▸ WHAT THE TASK ASKS
Report the count of lines below that include "this", without any other text.

▸ INPUT MATERIAL
* * * *

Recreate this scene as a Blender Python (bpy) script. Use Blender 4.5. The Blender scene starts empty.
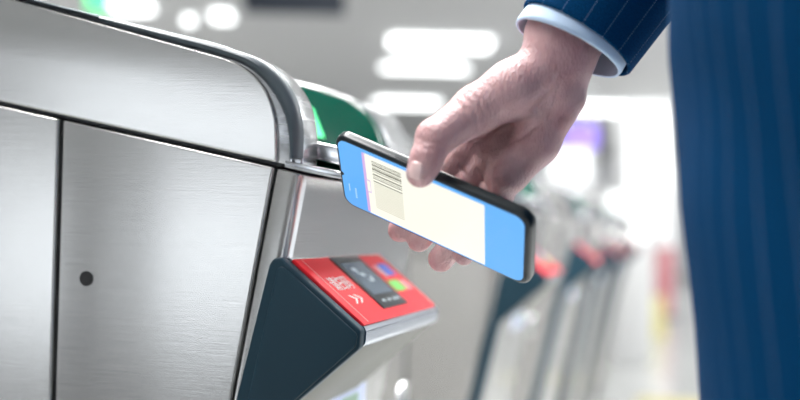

* * * *

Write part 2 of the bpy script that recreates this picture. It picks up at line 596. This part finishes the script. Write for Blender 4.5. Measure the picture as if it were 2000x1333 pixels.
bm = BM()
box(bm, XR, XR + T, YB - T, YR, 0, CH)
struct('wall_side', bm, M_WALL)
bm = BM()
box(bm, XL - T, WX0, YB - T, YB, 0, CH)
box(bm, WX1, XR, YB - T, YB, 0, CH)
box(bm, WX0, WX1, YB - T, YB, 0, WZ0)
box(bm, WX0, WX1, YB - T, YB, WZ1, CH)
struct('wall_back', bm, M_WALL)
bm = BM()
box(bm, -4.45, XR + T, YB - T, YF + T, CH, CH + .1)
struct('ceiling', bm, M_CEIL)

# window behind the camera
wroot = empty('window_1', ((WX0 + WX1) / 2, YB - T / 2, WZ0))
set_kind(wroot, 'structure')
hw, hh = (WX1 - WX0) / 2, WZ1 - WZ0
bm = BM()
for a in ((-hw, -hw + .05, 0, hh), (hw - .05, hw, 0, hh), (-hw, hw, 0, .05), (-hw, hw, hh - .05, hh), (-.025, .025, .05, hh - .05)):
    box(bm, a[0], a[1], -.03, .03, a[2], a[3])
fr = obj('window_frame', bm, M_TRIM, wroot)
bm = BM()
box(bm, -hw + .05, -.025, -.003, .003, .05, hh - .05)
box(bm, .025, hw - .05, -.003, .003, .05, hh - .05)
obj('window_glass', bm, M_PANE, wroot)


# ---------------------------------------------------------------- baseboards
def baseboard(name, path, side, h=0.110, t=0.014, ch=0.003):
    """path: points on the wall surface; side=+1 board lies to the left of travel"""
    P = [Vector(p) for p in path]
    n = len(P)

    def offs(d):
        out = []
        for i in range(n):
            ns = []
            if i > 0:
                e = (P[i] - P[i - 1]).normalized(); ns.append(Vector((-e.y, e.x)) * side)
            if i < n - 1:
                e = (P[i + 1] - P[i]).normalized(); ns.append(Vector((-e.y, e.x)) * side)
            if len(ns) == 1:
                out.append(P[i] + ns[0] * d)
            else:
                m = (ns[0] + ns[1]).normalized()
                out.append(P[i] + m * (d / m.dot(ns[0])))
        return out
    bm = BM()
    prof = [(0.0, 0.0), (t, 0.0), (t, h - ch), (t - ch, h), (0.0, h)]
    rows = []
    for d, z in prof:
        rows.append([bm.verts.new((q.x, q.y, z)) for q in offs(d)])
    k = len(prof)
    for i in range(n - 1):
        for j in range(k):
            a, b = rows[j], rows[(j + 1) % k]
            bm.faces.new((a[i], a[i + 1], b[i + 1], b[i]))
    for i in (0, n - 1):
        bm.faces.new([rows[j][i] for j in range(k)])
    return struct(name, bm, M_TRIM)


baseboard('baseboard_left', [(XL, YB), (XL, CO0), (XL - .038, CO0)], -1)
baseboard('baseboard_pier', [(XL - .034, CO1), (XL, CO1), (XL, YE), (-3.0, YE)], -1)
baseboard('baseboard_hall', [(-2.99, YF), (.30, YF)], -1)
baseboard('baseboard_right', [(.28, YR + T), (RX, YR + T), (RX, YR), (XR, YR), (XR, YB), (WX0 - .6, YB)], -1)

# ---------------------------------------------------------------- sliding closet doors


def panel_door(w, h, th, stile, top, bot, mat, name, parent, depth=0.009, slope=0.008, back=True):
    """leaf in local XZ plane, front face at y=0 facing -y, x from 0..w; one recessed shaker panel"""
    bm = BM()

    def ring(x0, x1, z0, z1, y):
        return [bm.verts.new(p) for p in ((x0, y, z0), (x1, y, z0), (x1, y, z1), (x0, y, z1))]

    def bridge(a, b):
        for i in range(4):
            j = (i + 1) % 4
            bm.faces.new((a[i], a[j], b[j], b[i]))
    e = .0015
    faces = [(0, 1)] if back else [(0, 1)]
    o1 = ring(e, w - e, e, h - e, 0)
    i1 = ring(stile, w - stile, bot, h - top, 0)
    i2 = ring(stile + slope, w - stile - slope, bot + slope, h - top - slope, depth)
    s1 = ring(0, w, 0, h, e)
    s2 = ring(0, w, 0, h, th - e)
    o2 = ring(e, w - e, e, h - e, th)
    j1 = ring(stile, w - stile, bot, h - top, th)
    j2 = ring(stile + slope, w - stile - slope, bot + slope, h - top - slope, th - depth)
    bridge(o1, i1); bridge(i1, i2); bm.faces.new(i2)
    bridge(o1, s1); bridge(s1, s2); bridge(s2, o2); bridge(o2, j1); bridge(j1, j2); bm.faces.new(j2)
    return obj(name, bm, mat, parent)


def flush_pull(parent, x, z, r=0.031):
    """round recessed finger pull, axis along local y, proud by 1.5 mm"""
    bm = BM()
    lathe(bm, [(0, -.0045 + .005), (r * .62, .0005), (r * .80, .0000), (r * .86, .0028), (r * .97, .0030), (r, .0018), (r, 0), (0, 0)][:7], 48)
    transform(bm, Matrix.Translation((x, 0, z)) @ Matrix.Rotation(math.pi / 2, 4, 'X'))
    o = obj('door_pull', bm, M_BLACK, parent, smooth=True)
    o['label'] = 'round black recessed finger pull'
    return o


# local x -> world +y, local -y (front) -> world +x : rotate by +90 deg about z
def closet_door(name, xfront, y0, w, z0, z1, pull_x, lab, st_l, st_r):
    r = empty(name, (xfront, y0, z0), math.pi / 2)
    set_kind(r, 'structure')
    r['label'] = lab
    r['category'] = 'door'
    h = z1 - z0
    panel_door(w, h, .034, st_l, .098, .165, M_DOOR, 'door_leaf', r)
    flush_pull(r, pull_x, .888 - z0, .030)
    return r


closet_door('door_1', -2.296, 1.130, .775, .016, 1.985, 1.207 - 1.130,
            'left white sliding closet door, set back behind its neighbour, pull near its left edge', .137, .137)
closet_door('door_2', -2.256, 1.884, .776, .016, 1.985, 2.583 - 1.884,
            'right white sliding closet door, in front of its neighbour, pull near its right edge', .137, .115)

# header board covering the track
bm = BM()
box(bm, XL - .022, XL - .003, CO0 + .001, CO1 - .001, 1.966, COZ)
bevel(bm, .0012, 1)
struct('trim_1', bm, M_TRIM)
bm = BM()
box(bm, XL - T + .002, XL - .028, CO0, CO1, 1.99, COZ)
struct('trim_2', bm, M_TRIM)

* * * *

▸ WRITTEN SOLUTION
2